I’ve had some time over the festive break to really dig into the Hamilton libretto, and it’s a wonderful piece of work, easy to recommend on many levels.

Physically it’s a beautiful book. It would be a magazine if it didn’t weigh over a kilogram. It has full page photographs under lyric text, with marginalia by the original writer. I particularly love that it has feather cut pages. It’s not convincingly antique, but the clash between the old sensibility and the newer techniques of manufacture suit what the cast is trying to do (a play about the old America, told by the modern America).

If you aren’t into musicals, this book gives you other entry points into Hamilton, by interviews with the cast. It talks about costume design, set creation, choreography, racism in modern media, sexism in Western history, and spirals out from there. This lets you hook into one facet of the performance, and warm to the others from that entry point.

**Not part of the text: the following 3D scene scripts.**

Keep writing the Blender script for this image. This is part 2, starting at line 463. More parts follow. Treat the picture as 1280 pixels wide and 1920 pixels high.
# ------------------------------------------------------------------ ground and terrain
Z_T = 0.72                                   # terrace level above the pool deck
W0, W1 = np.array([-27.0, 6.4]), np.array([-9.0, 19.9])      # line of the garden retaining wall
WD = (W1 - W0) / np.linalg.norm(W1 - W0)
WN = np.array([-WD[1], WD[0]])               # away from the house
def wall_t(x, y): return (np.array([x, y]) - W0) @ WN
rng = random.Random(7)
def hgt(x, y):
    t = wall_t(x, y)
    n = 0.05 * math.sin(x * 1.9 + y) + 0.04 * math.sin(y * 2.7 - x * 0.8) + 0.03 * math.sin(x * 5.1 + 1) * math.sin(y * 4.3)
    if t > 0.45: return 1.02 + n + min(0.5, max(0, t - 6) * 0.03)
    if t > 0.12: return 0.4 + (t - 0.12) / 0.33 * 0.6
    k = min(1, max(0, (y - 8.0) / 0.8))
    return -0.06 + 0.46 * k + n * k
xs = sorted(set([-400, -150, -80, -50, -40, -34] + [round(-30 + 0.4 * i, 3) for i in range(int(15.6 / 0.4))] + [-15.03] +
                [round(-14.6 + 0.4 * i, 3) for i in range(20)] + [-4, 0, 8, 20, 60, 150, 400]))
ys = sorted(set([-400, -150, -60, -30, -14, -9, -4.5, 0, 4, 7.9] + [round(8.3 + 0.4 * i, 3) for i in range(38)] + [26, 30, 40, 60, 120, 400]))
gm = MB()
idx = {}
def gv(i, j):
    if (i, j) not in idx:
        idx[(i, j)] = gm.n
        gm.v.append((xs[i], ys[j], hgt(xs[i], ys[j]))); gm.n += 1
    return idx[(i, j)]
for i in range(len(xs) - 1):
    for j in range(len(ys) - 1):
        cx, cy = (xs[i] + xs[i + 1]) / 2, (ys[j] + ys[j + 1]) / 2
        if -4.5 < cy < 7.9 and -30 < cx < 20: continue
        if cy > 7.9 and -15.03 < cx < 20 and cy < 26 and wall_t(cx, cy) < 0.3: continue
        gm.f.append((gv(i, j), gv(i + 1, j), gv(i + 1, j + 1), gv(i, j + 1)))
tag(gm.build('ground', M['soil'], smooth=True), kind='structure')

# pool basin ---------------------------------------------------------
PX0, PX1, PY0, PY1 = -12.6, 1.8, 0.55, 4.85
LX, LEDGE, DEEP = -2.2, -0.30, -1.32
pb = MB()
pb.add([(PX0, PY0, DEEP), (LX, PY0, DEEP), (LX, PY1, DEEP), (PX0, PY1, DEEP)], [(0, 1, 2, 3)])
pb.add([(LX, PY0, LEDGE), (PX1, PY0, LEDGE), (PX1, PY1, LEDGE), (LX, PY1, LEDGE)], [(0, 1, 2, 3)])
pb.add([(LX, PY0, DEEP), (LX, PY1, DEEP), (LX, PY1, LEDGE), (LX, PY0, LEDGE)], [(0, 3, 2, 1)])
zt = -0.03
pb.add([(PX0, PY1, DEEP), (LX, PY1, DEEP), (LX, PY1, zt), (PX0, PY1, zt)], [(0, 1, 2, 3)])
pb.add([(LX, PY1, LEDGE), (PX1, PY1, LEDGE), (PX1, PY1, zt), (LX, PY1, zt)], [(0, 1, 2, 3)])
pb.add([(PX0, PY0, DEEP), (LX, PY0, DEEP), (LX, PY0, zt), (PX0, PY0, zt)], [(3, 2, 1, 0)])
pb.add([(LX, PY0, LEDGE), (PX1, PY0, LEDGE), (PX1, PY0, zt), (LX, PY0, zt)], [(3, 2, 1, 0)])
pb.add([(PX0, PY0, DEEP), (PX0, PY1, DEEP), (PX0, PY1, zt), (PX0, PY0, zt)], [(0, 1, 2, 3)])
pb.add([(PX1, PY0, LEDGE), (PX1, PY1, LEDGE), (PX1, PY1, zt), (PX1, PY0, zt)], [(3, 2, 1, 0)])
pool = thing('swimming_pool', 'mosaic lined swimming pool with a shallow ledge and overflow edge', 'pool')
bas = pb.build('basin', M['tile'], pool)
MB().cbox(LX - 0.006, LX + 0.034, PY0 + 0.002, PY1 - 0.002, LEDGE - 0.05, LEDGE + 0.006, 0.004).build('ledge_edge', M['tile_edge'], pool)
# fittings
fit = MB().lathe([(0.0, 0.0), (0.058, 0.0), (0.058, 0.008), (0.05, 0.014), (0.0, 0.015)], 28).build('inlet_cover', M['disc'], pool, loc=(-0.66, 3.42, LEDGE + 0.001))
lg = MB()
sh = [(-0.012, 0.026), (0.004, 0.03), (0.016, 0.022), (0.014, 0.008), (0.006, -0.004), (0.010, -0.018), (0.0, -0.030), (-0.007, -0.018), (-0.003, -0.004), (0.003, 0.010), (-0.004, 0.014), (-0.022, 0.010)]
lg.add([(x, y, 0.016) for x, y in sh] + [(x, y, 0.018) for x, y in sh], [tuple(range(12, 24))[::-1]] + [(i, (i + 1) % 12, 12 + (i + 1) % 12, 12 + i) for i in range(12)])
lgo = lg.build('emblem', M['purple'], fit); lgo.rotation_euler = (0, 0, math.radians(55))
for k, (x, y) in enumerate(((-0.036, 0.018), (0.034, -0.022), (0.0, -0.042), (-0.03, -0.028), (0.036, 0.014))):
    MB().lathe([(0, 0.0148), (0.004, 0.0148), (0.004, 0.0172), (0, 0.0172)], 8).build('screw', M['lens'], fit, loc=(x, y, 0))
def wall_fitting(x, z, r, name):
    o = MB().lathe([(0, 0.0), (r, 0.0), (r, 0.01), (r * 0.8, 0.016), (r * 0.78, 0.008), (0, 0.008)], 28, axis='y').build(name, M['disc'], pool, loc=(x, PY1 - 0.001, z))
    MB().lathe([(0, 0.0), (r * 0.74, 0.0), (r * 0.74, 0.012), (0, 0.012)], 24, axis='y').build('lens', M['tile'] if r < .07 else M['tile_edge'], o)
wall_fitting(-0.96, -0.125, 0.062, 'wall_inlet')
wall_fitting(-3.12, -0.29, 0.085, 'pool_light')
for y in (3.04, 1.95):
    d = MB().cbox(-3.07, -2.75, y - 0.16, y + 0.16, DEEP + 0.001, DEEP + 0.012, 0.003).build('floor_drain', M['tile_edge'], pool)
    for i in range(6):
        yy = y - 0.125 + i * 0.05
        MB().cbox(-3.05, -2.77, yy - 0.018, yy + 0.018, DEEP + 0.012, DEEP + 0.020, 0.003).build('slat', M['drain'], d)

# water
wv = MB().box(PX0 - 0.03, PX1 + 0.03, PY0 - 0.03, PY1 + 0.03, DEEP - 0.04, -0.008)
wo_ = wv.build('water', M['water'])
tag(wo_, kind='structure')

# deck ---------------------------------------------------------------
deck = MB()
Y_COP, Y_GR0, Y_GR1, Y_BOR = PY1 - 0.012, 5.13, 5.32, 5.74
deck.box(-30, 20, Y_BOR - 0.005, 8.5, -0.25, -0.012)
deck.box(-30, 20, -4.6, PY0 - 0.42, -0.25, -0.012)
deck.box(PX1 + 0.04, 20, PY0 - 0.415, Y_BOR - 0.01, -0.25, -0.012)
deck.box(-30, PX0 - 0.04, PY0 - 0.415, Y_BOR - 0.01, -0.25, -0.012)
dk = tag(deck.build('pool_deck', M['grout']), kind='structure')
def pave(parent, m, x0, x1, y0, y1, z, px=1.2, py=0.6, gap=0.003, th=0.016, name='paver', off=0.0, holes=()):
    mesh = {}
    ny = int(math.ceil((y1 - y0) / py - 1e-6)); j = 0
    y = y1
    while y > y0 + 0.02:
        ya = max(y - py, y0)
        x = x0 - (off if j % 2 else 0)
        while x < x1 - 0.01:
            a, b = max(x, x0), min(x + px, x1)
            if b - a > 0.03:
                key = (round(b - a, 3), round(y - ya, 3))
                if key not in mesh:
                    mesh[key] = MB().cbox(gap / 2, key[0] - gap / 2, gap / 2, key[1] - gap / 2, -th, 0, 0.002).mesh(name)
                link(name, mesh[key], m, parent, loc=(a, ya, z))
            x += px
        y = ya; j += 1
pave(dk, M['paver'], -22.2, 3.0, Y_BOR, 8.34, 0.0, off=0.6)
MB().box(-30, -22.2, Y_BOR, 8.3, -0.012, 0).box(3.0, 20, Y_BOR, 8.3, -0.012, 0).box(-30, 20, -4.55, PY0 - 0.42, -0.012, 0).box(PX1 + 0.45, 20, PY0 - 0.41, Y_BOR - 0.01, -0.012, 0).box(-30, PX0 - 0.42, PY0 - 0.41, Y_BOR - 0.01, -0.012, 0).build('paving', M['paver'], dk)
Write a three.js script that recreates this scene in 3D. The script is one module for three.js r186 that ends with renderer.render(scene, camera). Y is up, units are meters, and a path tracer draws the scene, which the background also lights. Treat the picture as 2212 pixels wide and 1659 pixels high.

If you like poetry, or hip hop, or American history, then you’re right in the sights of this as core audience. Lin-Manuel Miranda talks a great deal about how he evolved his lyrics, his process for developing the flow of the complete work, and where he’s sampled from as homages. Even if you’re into these sorts of things, it can be helpful to have someone tell you where the Easter eggs are.  Literature is connected, and to enjoy the process of travelling through it, you can start anywhere, but it helps to have a piece of work that’s connected to a broader historical tradition, and a roadmap, and I was surprised at how well this book served as each.

 

Obviously, if you enjoy the musical, you’ll love this, because it has a look behind the scenes at the process of writing and staging the show. More broadly if you love musicals, it is a counter-movement to the juke-box musical, and special effects laden staging.

Lyrically, it’s relentlessly clever, and if you are a fan of musicals, you’ll see the high wire act a little better than people who aren’t. Hamilton doesn’t do scene-song-scene-song, which ups the pressure on the writer substantially, because exposition needs to be moved into the songs. The two biggest numbers are given to the villain, not the hero, and they are about the most superficially-unlikely of subjects: self-restraint to the point of inaction, and federal debt reform. Oddly, you will love them regardless. The most difficult piece, lyrically, is given to one of the female performers, and the final emotional punch, where all of the pieces click together, is handled to another female performer. (…and for the serious musical fans, some good news: Phillipa Soo is the lead in this year’s musical adaptation of Amelie.)

Hamilton : The revolution : being the complete libretto of the Broadway musical, with a true account of its creation, and concise remarks on hip-hop, the power of stories, and the new america is available from City Libraries, and it’s very easy to recommend to a broad audience.